The team created a solid-state gyroscope small enough to fit on a grain of rice and leveraged the Sagnac effect, a principle first proven in 1913 by French physicist Georges Sagnac.
The Sagnac effect happens when a beam of light is split into two and sent in opposite directions along a circular path.
When the device rotates, one beam reaches the detector ahead of the other, allowing precise measurement of the rotation angle. As this method does not work based on external signals, it is immune to electromagnetic interference, vibration, and cyberattacks through an open communication channel.
Therefore, it becomes an ideal solution for applications where GPS is unreliable.
Hajimiri and his colleagues adopted a technique for eliminating noise to create an optical gyroscope that was not only–five hundredth the size of commercially previous fiber-optic gyroscopes but also comparable in terms of sensitivity.
Anello Photonics and OSCP reshaped the navigation market with Hajimiri’s gyroscope-based systems that allow more miniaturization without diminishing the gyroscopes’ effectiveness.

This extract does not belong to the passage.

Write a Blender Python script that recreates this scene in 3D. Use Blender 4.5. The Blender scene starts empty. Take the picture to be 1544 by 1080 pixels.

Anello’s low-loss silicon nitride waveguides allow light to circulate longer within the gyroscope, enhancing signal strength and reducing error accumulation. In addition, Anello’s techniques also prevent other noise sources. They use a smaller waveguide holding less light. This means a fainter signal, but it is still sufficient for accurate rotation readings.
Mario Paniccia, Anello CEO, said his company’s inertial measurement units (IMUs), which consist of three chip-based gyroscopes and additional components, can fit in the palm of a person’s hand.
The tech can deliver high precision for multiple applications, such as agriculture, where autonomous tractors must maintain straight furrows for up to 800 meters. The system was designed specifically for unmanned underwater and surface vehicles.
Meanwhile, the OSCP founder and CEO Kazem Zandi also unveiled an upgraded multi-gyroscope IMU that is half the size of its predecessor but more power-efficient and less expensive.